REQUIREMENTS —
Give back the whole listing exactly as shown.

++++++

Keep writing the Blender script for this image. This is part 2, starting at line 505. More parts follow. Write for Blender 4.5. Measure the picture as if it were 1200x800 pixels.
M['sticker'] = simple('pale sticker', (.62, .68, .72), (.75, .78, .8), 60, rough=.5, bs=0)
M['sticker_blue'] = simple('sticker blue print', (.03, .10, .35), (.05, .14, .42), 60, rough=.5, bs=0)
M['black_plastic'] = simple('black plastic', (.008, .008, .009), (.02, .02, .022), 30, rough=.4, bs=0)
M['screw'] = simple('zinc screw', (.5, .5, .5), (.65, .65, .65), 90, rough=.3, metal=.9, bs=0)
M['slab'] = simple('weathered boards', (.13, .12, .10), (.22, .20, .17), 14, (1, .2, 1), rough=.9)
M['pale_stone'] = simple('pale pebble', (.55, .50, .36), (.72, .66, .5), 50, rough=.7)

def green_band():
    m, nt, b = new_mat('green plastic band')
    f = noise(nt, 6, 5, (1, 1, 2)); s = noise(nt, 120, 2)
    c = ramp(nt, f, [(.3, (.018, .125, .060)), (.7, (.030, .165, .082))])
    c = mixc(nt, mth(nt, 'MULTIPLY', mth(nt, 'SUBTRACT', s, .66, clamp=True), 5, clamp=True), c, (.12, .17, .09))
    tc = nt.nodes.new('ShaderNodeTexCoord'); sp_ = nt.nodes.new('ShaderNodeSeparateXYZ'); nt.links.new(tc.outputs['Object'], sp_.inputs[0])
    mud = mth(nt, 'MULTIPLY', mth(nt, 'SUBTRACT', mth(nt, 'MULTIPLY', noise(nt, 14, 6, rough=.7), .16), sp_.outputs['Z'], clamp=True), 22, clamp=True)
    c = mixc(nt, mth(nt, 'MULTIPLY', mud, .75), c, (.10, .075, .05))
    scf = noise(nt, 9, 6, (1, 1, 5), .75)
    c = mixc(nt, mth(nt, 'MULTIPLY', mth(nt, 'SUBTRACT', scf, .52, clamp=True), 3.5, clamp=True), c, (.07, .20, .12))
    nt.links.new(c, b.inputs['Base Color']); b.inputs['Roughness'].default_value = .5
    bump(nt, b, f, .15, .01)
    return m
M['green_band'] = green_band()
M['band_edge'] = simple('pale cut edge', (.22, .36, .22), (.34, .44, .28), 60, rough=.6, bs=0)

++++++

SOLUTION —
Keep writing the Blender script for this image. This is part 2, starting at line 505. More parts follow. Write for Blender 4.5. Measure the picture as if it were 1200x800 pixels.
M['sticker'] = simple('pale sticker', (.62, .68, .72), (.75, .78, .8), 60, rough=.5, bs=0)
M['sticker_blue'] = simple('sticker blue print', (.03, .10, .35), (.05, .14, .42), 60, rough=.5, bs=0)
M['black_plastic'] = simple('black plastic', (.008, .008, .009), (.02, .02, .022), 30, rough=.4, bs=0)
M['screw'] = simple('zinc screw', (.5, .5, .5), (.65, .65, .65), 90, rough=.3, metal=.9, bs=0)
M['slab'] = simple('weathered boards', (.13, .12, .10), (.22, .20, .17), 14, (1, .2, 1), rough=.9)
M['pale_stone'] = simple('pale pebble', (.55, .50, .36), (.72, .66, .5), 50, rough=.7)

def green_band():
    m, nt, b = new_mat('green plastic band')
    f = noise(nt, 6, 5, (1, 1, 2)); s = noise(nt, 120, 2)
    c = ramp(nt, f, [(.3, (.018, .125, .060)), (.7, (.030, .165, .082))])
    c = mixc(nt, mth(nt, 'MULTIPLY', mth(nt, 'SUBTRACT', s, .66, clamp=True), 5, clamp=True), c, (.12, .17, .09))
    tc = nt.nodes.new('ShaderNodeTexCoord'); sp_ = nt.nodes.new('ShaderNodeSeparateXYZ'); nt.links.new(tc.outputs['Object'], sp_.inputs[0])
    mud = mth(nt, 'MULTIPLY', mth(nt, 'SUBTRACT', mth(nt, 'MULTIPLY', noise(nt, 14, 6, rough=.7), .16), sp_.outputs['Z'], clamp=True), 22, clamp=True)
    c = mixc(nt, mth(nt, 'MULTIPLY', mud, .75), c, (.10, .075, .05))
    scf = noise(nt, 9, 6, (1, 1, 5), .75)
    c = mixc(nt, mth(nt, 'MULTIPLY', mth(nt, 'SUBTRACT', scf, .52, clamp=True), 3.5, clamp=True), c, (.07, .20, .12))
    nt.links.new(c, b.inputs['Base Color']); b.inputs['Roughness'].default_value = .5
    bump(nt, b, f, .15, .01)
    return m
M['green_band'] = green_band()
M['band_edge'] = simple('pale cut edge', (.22, .36, .22), (.34, .44, .28), 60, rough=.6, bs=0)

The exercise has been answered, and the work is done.